▶ [WRITTEN REQUEST]:
Go through the data below. Pull out every line that has the word "from".

▶ [DATASET SECTION]:
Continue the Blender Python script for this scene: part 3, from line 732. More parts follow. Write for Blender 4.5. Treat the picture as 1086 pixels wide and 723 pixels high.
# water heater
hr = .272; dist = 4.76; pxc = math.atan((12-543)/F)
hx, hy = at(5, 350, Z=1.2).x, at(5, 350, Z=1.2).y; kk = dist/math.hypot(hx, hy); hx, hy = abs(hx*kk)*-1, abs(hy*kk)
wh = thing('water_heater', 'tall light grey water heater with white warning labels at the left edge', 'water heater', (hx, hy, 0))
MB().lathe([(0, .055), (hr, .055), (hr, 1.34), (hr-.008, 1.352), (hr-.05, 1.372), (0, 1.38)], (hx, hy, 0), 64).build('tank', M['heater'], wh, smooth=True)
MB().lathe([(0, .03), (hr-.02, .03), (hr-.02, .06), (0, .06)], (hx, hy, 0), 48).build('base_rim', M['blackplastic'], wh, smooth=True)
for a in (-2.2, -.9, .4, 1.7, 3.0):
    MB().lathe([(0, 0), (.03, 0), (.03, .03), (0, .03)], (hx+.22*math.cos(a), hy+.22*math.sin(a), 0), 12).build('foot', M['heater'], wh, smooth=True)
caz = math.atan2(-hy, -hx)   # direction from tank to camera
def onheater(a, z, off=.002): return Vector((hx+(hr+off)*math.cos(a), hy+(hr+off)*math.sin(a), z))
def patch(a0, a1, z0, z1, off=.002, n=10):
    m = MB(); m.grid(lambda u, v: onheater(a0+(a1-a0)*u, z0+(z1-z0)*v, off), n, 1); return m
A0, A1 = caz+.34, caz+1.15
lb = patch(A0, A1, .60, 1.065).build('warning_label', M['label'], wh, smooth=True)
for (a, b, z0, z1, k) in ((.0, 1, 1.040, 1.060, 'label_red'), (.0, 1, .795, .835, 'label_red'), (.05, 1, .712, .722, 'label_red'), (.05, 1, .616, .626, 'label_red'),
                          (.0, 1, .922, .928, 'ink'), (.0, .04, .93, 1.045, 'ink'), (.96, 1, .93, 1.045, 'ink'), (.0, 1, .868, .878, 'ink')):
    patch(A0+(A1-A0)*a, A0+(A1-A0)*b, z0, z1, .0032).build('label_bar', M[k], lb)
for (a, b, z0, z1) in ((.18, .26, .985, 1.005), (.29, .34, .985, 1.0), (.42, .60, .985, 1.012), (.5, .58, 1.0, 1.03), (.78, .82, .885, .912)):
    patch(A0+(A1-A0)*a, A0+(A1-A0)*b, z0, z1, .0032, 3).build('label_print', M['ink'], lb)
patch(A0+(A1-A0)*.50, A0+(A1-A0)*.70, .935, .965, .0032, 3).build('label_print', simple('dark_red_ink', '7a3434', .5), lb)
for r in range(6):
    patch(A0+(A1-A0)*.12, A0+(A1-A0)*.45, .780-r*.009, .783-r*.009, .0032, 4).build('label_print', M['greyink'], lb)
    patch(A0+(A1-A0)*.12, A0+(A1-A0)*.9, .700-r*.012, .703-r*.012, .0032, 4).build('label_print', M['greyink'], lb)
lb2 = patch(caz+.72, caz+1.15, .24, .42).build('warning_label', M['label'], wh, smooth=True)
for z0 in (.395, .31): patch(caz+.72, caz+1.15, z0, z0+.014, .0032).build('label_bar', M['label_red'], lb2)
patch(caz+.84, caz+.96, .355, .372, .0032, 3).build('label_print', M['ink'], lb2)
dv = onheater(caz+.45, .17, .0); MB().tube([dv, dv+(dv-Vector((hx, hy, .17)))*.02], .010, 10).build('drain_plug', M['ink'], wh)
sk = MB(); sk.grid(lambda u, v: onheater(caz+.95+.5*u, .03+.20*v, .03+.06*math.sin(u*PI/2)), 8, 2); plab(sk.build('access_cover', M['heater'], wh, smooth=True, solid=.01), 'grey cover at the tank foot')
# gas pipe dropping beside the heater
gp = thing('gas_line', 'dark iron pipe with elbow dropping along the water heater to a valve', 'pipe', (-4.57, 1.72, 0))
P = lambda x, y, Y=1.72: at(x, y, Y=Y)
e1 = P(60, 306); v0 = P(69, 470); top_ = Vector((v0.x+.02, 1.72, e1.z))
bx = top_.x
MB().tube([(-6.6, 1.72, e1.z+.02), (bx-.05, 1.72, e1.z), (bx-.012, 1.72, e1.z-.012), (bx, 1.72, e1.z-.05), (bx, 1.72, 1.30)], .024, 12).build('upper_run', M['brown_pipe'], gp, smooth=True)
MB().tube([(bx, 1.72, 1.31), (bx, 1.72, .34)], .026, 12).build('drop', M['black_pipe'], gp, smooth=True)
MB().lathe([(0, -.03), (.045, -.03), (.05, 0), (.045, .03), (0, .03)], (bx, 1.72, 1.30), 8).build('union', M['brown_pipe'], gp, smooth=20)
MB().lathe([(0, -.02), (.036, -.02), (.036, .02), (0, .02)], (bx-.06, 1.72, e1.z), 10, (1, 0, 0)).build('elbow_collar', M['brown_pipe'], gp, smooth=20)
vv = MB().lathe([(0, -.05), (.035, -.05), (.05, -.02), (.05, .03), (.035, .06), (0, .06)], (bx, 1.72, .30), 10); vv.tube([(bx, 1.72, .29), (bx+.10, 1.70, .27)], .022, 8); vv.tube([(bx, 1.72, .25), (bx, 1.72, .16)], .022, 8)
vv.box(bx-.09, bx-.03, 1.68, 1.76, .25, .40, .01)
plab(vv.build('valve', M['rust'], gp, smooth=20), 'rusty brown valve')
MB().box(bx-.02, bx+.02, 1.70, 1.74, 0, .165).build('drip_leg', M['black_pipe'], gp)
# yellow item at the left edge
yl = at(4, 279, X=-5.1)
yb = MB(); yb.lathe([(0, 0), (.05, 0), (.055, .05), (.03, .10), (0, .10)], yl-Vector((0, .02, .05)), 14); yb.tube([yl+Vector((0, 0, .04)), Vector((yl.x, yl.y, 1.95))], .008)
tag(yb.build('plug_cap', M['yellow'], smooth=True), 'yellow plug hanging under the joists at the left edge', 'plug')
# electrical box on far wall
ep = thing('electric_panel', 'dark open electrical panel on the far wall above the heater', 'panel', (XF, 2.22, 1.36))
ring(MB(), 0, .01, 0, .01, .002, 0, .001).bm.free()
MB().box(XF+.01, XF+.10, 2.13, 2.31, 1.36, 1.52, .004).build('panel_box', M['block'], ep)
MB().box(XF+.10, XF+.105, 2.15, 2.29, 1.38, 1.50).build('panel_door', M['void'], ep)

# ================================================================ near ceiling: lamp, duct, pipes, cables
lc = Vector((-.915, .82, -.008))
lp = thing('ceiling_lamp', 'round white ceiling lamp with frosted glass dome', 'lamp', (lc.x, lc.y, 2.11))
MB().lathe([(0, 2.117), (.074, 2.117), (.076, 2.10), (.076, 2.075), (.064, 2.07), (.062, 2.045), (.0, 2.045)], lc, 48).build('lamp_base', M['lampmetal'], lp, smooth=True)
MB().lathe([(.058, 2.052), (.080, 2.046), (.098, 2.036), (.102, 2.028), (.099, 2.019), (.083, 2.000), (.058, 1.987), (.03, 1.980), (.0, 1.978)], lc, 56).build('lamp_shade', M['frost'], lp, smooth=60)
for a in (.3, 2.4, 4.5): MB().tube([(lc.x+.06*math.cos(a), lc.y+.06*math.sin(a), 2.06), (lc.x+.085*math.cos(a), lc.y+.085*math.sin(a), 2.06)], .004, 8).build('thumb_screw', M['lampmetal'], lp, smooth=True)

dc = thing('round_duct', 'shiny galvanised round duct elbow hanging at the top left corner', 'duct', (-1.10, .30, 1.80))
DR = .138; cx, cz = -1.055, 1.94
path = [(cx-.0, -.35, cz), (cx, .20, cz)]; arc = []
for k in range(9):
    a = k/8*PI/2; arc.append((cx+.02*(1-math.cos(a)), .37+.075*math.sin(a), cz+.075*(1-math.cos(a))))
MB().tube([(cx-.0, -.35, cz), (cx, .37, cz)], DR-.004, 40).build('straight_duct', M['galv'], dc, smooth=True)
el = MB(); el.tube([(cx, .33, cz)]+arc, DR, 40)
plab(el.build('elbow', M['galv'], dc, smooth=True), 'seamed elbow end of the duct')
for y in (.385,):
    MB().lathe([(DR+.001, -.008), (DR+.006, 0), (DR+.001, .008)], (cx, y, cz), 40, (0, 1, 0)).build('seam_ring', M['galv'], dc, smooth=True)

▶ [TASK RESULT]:
Continue the Blender Python script for this scene: part 3, from line 732. More parts follow. Write for Blender 4.5. Treat the picture as 1086 pixels wide and 723 pixels high.
caz = math.atan2(-hy, -hx)   # direction from tank to camera